[Records from a data source]
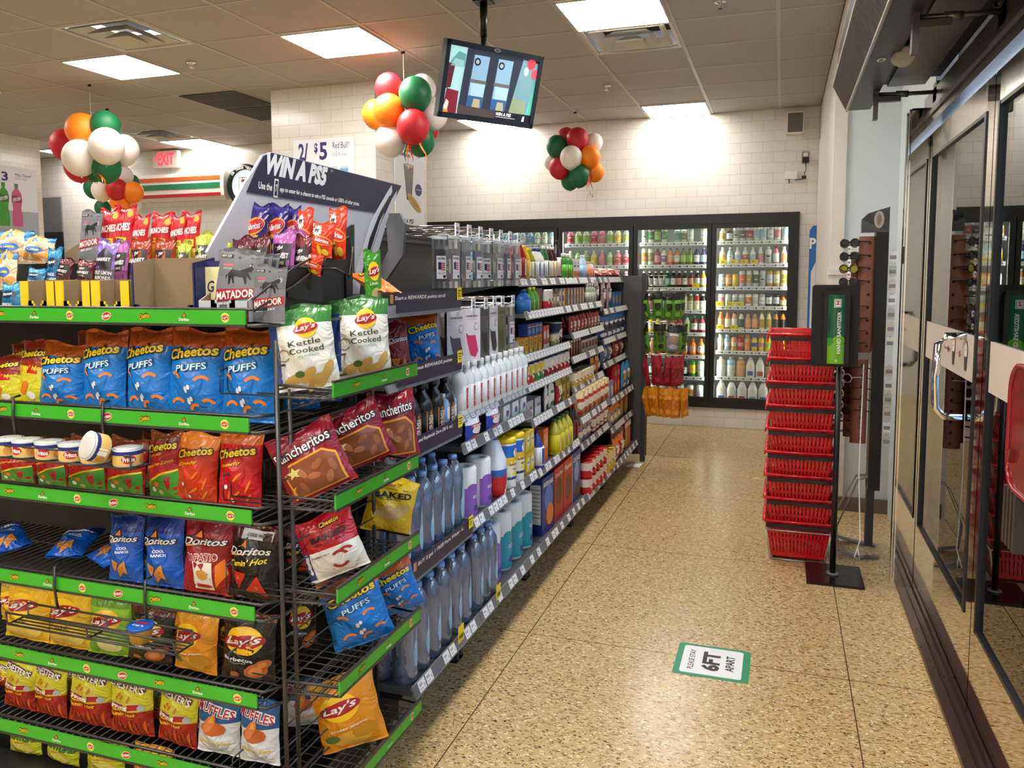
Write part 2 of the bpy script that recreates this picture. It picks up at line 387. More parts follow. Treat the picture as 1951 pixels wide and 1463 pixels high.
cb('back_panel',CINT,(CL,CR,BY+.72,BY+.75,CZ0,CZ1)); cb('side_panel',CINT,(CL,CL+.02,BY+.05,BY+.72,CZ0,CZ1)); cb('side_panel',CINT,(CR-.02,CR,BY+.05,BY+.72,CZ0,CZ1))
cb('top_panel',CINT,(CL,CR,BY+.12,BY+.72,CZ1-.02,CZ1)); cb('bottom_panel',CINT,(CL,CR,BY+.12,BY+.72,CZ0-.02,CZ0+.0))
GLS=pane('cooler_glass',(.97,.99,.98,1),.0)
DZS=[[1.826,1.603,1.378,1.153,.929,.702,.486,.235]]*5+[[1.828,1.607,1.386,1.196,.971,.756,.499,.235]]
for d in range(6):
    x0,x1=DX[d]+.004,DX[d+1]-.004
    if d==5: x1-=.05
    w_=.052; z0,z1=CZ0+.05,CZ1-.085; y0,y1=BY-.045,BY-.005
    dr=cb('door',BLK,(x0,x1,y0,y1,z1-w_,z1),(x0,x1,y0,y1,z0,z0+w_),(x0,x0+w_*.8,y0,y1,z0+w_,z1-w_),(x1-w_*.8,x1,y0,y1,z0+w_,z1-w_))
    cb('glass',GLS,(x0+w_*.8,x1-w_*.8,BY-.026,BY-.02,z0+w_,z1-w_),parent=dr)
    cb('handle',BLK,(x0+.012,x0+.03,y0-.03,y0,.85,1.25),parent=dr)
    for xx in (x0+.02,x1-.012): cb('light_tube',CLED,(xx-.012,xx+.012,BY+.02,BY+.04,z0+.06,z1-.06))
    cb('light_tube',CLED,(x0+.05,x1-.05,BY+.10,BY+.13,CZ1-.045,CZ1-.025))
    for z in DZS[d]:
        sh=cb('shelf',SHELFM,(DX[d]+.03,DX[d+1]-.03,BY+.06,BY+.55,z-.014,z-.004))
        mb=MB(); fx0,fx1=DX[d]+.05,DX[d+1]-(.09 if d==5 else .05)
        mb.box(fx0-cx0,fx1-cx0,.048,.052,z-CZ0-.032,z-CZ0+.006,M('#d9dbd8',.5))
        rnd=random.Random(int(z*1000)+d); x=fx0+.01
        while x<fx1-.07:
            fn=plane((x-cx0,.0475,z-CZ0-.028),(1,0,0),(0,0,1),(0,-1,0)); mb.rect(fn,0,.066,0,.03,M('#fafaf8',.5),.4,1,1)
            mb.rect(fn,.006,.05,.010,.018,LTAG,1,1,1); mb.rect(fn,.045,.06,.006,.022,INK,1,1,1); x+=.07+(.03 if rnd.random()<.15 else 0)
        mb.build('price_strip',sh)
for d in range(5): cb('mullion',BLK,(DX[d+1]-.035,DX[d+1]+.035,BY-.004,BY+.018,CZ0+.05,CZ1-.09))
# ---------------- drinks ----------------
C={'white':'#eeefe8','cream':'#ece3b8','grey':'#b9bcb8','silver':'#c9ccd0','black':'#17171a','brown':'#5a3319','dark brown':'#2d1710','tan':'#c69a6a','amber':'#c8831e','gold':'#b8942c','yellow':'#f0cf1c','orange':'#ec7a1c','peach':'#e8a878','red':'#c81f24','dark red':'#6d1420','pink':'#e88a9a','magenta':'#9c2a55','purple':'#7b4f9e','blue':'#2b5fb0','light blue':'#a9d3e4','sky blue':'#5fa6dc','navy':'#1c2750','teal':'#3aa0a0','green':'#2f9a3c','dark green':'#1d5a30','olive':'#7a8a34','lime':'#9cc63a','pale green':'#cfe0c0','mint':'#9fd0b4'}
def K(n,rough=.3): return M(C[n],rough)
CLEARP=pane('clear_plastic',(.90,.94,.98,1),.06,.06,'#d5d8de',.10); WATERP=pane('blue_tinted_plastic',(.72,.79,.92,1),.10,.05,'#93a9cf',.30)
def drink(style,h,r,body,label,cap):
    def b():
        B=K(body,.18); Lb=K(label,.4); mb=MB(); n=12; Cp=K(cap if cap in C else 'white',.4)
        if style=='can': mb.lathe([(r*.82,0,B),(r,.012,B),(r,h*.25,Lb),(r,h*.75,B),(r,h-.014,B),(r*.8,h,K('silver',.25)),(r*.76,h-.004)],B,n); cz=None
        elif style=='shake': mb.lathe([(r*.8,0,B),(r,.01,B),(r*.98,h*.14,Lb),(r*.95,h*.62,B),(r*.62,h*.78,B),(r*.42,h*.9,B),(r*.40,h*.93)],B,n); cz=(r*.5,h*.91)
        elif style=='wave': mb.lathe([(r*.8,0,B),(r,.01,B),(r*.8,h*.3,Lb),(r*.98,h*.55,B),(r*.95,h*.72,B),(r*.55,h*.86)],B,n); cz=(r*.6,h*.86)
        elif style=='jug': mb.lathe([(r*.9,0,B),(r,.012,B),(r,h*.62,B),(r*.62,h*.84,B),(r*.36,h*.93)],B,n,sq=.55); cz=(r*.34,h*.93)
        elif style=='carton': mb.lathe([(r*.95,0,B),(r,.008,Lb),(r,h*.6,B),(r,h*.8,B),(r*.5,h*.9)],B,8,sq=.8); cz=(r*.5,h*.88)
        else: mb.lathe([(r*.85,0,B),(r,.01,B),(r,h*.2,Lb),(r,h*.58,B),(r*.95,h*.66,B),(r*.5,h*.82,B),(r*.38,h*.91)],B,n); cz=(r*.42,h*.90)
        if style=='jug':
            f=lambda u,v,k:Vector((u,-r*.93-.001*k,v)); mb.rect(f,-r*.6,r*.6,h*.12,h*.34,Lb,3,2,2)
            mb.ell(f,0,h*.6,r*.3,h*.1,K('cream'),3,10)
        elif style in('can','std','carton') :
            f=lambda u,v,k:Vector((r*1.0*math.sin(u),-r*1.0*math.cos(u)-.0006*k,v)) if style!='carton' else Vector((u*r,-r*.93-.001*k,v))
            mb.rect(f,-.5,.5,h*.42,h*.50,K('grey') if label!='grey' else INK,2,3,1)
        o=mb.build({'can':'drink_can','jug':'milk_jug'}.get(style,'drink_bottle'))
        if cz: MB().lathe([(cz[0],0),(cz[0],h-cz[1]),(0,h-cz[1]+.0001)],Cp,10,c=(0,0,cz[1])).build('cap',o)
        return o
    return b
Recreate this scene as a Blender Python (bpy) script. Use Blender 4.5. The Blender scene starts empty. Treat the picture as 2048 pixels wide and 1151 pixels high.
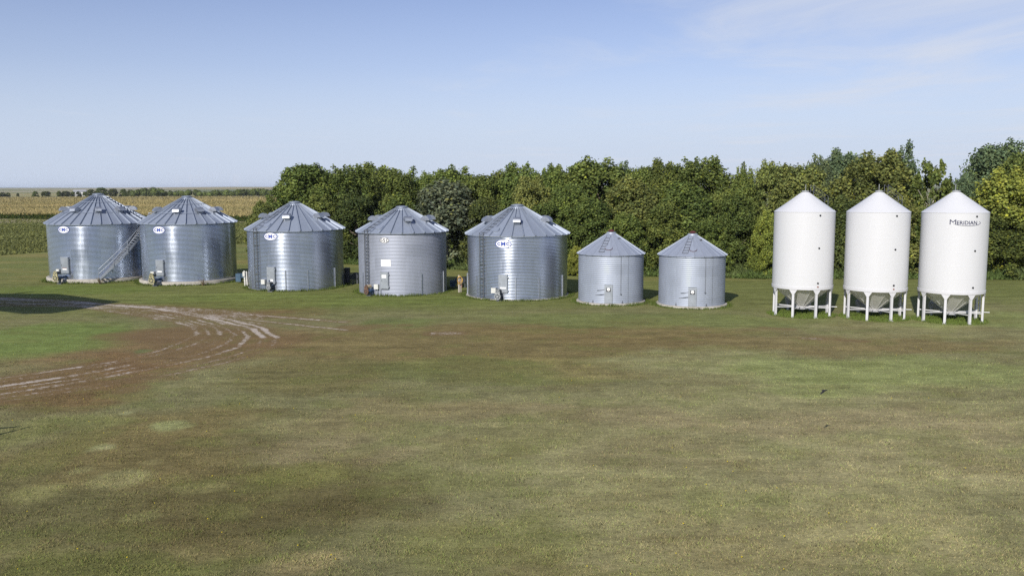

> Instructions for the task: Each entry must be retyped word for word, with every image omitted.

> Solution:
Write part 2 of the bpy script that recreates this picture. It picks up at line 387. More parts follow. Treat the picture as 1951 pixels wide and 1463 pixels high.
cb('back_panel',CINT,(CL,CR,BY+.72,BY+.75,CZ0,CZ1)); cb('side_panel',CINT,(CL,CL+.02,BY+.05,BY+.72,CZ0,CZ1)); cb('side_panel',CINT,(CR-.02,CR,BY+.05,BY+.72,CZ0,CZ1))
cb('top_panel',CINT,(CL,CR,BY+.12,BY+.72,CZ1-.02,CZ1)); cb('bottom_panel',CINT,(CL,CR,BY+.12,BY+.72,CZ0-.02,CZ0+.0))
GLS=pane('cooler_glass',(.97,.99,.98,1),.0)
DZS=[[1.826,1.603,1.378,1.153,.929,.702,.486,.235]]*5+[[1.828,1.607,1.386,1.196,.971,.756,.499,.235]]
for d in range(6):
    x0,x1=DX[d]+.004,DX[d+1]-.004
    if d==5: x1-=.05
    w_=.052; z0,z1=CZ0+.05,CZ1-.085; y0,y1=BY-.045,BY-.005
    dr=cb('door',BLK,(x0,x1,y0,y1,z1-w_,z1),(x0,x1,y0,y1,z0,z0+w_),(x0,x0+w_*.8,y0,y1,z0+w_,z1-w_),(x1-w_*.8,x1,y0,y1,z0+w_,z1-w_))
    cb('glass',GLS,(x0+w_*.8,x1-w_*.8,BY-.026,BY-.02,z0+w_,z1-w_),parent=dr)
    cb('handle',BLK,(x0+.012,x0+.03,y0-.03,y0,.85,1.25),parent=dr)
    for xx in (x0+.02,x1-.012): cb('light_tube',CLED,(xx-.012,xx+.012,BY+.02,BY+.04,z0+.06,z1-.06))
    cb('light_tube',CLED,(x0+.05,x1-.05,BY+.10,BY+.13,CZ1-.045,CZ1-.025))
    for z in DZS[d]:
        sh=cb('shelf',SHELFM,(DX[d]+.03,DX[d+1]-.03,BY+.06,BY+.55,z-.014,z-.004))
        mb=MB(); fx0,fx1=DX[d]+.05,DX[d+1]-(.09 if d==5 else .05)
        mb.box(fx0-cx0,fx1-cx0,.048,.052,z-CZ0-.032,z-CZ0+.006,M('#d9dbd8',.5))
        rnd=random.Random(int(z*1000)+d); x=fx0+.01
        while x<fx1-.07:
            fn=plane((x-cx0,.0475,z-CZ0-.028),(1,0,0),(0,0,1),(0,-1,0)); mb.rect(fn,0,.066,0,.03,M('#fafaf8',.5),.4,1,1)
            mb.rect(fn,.006,.05,.010,.018,LTAG,1,1,1); mb.rect(fn,.045,.06,.006,.022,INK,1,1,1); x+=.07+(.03 if rnd.random()<.15 else 0)
        mb.build('price_strip',sh)
for d in range(5): cb('mullion',BLK,(DX[d+1]-.035,DX[d+1]+.035,BY-.004,BY+.018,CZ0+.05,CZ1-.09))
# ---------------- drinks ----------------
C={'white':'#eeefe8','cream':'#ece3b8','grey':'#b9bcb8','silver':'#c9ccd0','black':'#17171a','brown':'#5a3319','dark brown':'#2d1710','tan':'#c69a6a','amber':'#c8831e','gold':'#b8942c','yellow':'#f0cf1c','orange':'#ec7a1c','peach':'#e8a878','red':'#c81f24','dark red':'#6d1420','pink':'#e88a9a','magenta':'#9c2a55','purple':'#7b4f9e','blue':'#2b5fb0','light blue':'#a9d3e4','sky blue':'#5fa6dc','navy':'#1c2750','teal':'#3aa0a0','green':'#2f9a3c','dark green':'#1d5a30','olive':'#7a8a34','lime':'#9cc63a','pale green':'#cfe0c0','mint':'#9fd0b4'}
def K(n,rough=.3): return M(C[n],rough)
CLEARP=pane('clear_plastic',(.90,.94,.98,1),.06,.06,'#d5d8de',.10); WATERP=pane('blue_tinted_plastic',(.72,.79,.92,1),.10,.05,'#93a9cf',.30)
def drink(style,h,r,body,label,cap):
    def b():
        B=K(body,.18); Lb=K(label,.4); mb=MB(); n=12; Cp=K(cap if cap in C else 'white',.4)
        if style=='can': mb.lathe([(r*.82,0,B),(r,.012,B),(r,h*.25,Lb),(r,h*.75,B),(r,h-.014,B),(r*.8,h,K('silver',.25)),(r*.76,h-.004)],B,n); cz=None
        elif style=='shake': mb.lathe([(r*.8,0,B),(r,.01,B),(r*.98,h*.14,Lb),(r*.95,h*.62,B),(r*.62,h*.78,B),(r*.42,h*.9,B),(r*.40,h*.93)],B,n); cz=(r*.5,h*.91)
        elif style=='wave': mb.lathe([(r*.8,0,B),(r,.01,B),(r*.8,h*.3,Lb),(r*.98,h*.55,B),(r*.95,h*.72,B),(r*.55,h*.86)],B,n); cz=(r*.6,h*.86)
        elif style=='jug': mb.lathe([(r*.9,0,B),(r,.012,B),(r,h*.62,B),(r*.62,h*.84,B),(r*.36,h*.93)],B,n,sq=.55); cz=(r*.34,h*.93)
        elif style=='carton': mb.lathe([(r*.95,0,B),(r,.008,Lb),(r,h*.6,B),(r,h*.8,B),(r*.5,h*.9)],B,8,sq=.8); cz=(r*.5,h*.88)
        else: mb.lathe([(r*.85,0,B),(r,.01,B),(r,h*.2,Lb),(r,h*.58,B),(r*.95,h*.66,B),(r*.5,h*.82,B),(r*.38,h*.91)],B,n); cz=(r*.42,h*.90)
        if style=='jug':
            f=lambda u,v,k:Vector((u,-r*.93-.001*k,v)); mb.rect(f,-r*.6,r*.6,h*.12,h*.34,Lb,3,2,2)
            mb.ell(f,0,h*.6,r*.3,h*.1,K('cream'),3,10)
        elif style in('can','std','carton') :
            f=lambda u,v,k:Vector((r*1.0*math.sin(u),-r*1.0*math.cos(u)-.0006*k,v)) if style!='carton' else Vector((u*r,-r*.93-.001*k,v))
            mb.rect(f,-.5,.5,h*.42,h*.50,K('grey') if label!='grey' else INK,2,3,1)
        o=mb.build({'can':'drink_can','jug':'milk_jug'}.get(style,'drink_bottle'))
        if cz: MB().lathe([(cz[0],0),(cz[0],h-cz[1]),(0,h-cz[1]+.0001)],Cp,10,c=(0,0,cz[1])).build('cap',o)
        return o
    return b
Recreate this scene as a Blender Python (bpy) script. Use Blender 4.5. The Blender scene starts empty. Treat the picture as 2048 pixels wide and 1151 pixels high.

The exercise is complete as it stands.